Il 610 c.p. NON è il limite dello sciopero: è però una concreta norma che si pone come limite concreto all’esercizio dello
sciopero. La sentenza dell’80 affronta un tema del diritto di sciopero vs posizioni soggettive concorrenti → è il giudice che ci
deve dire qual è la priorità o la parità.

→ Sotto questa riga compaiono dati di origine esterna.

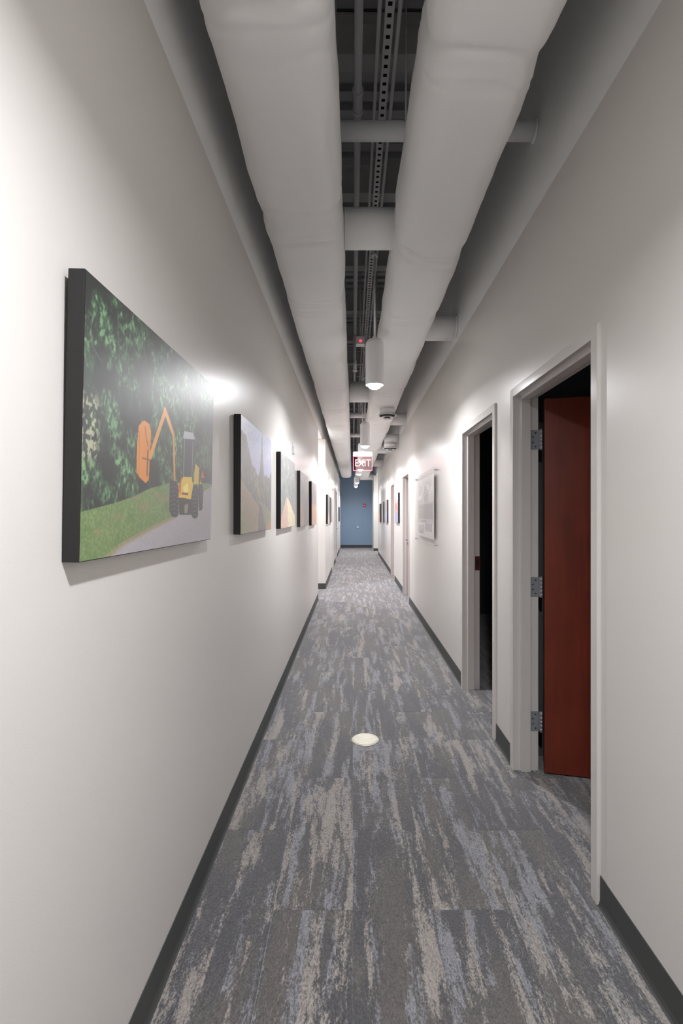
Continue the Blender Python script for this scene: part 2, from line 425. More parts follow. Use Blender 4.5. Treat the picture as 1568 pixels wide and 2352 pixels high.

Resta però il problema connesso al fatto che quando misuro le posizioni soggettive concorrenti (es. sciopero vs incolumità
≫
fisica), faccio poca fatica a capire che c’è una priorità prevale il diritto all’integrità fisica! Non posso picchiare qualcuno perché
sto scioperando. Più difficile è il bilanciamento tra sciopero e diritto all’attività d’impresa → se il lavoratore sciopera, il datore di
lavoro non guadagna! Resta difficile il dimensionamento di questa correlazione: quando l’attività d’impresa è protetta? In cosa
l’attività d’impresa è protetta? Quando abbiamo una lesione del diritto di proprietà, la correlazione è facile. Quando invece,
come con il blocco delle merci, non ledo il diritto di proprietà, ma ledo il diritto a svolgere l’attività d’impresa del datore di
lavoro protetto dall’art. 4 Costituzione, la questione si fa più ardua → ci sono sentenze contrastanti! Alcune considerano il
blocco delle merci come legittimo per le modalità in cui è svolto, altre sentenze no.